What the heart says," Stone cold. Heart-ache. Nervous breakdown. Regardless of these feelings that are tormenting me right now, a silent voice inside me still says, it'll be okay. (Hence, the title for this post.)"

I don't wish to feel this way. Neither did I ask nor even thought about this trivial quandary.
Why? Why does this have to happen?! This kind of 'cobaan' really sucks. I do believe what you said. And I do have faith. From human's perspective, patience is a virtue. But for every human, it has it's boundaries too.

I'm very sad that this happened. But when I said I have faith, I can't back down. This challenge really tests me. But does this ever fall upon you? From my view, I may see that you are chilled and preoccupied from the things that you may be more sensitive to. Have you ever thought that expressing your heart out at your own will, helps me?

At times, I feel like it's a one man show.

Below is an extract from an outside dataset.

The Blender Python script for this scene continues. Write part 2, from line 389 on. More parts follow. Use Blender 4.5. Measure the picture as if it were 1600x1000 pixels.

This shan't be the way. Better yet, it should never exist at all! I do care so much as you can see. But other times, I feel like saying,' I love you. But I don't have to like you right now.'

The whole point of being as one, is to compromise. And just because it's been so long that we've made us through, neither things nor feelings have to change. Like for real, why does changes have to happen? Listen now. IT.DOESN'T.HAVE.TO!

For this to happen, the only way I could think of is to continue being there for you.Through thick and thin like how I'd promised. And I do hope that if you don't register me being here, let me know.

- It is not worth crying for the pain if it affects those who are earnest to others.